Among their cultural activities, the Manchester Gaelic League branches placed a considerable emphasis on ceili dancing. But there was also the emergence of Irish dancing schools. In 1939, for example, Harry McCaffrey established his dancing school. World War II intervened to disrupt all community activities in Britain. But soon after its end, Harry had 400 pupils at his Manchester classes.
MacSWINEY
Then there were the Irish pipe bands. In the early Twenties, the Terence MacSwiney Pipe Band was formed in Manchester - the name, of course, deriving from the Lord Mayor of Cork who died on hunger strike in Brixton Prison in 1920.
For many years, that band played at every major Irish occasion in Manchester - carnivals, galas, processions, GAA games and rallies. In its early days, the band used to practise in the Shamrock Hall in Rochdale Road. Most admirably, the band still exists - though less vigorously than in former times. Its base now is St Clare's in Blackley.
WYTHENSHAWE
The MacSwiney Pipe Band inspired the formation in 1946 of the now famed Fianna Phadraig Pipe Band, based in Wythenshawe. When the inner city was redeveloped, a huge number of Irish families were moved out to the suburb of Wythenshawe. From them came Fianna Phadraig led by Terry Dowling. Interestingly, William Allen, one of the Manchester Martyrs, was the nephew of Terry Dowling's great-grandfather. So roots do go deep in Manchester.
TERRY DOWLING
Terry is also the driving force behind the Wythenshawe Irish Society which, together with the band, received an Irish Post Award in the mid-Seventies. Most appropriately, the Mayo Association in Manchester, has honoured Terry with its annual award.

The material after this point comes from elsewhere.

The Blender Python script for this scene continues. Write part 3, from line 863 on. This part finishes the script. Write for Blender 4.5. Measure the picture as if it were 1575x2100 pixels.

During the periods in Manchester when the Irish had no clubs, they still had their pubs. They may have been drinking places, but they were also where contact was maintained, information exchanged, sentiments rallied and, generally, a sense of Ireland maintained.
CLUB KILLARNEY
But for much of the time there were clubs. For example, Club Killarney, which was known under a variety of names, survived many vicissitudes. It was at 32A Stretford Road, over a Burton's shop. It closed its doors in the early Fifties. On the other side of the town there was The Shamrock in Collyhurst, the Banba Blarney on Rochdale Road and the Tara on Oldham Road.
HORNIMAN
By now, our story has entered the 1960s. The Irish community in Manchester is still proudly nationalistic and, despite hard times, has kept Irish culture alive in its adopted city. But this fourth and penultimate instalment should not conclude without paying tribute to a Manchester lady who years earlier made a contribution to Ireland in this century. She was Annie Fredericka Horniman, an heiress who largely funded the founding of the Abbey Theatre in Dublin.
In 1904, she bought for £1500 (not an inconsiderable sum in those days) the Mechanics Institute in Dublin as a home for the Irish National Theatre Company. It became the Abbey Theatre - opening on December 27 of that year.
Thereafter, Miss Horniman provided an annual subsidy of £850 to Lady Gregory and W B Yeats. She maintained her subsidy until 1924, when the new Dublin government took over the responsibility.
In the meantime, the Abbey Theatre had played its part in the rebirth of the Irish nation.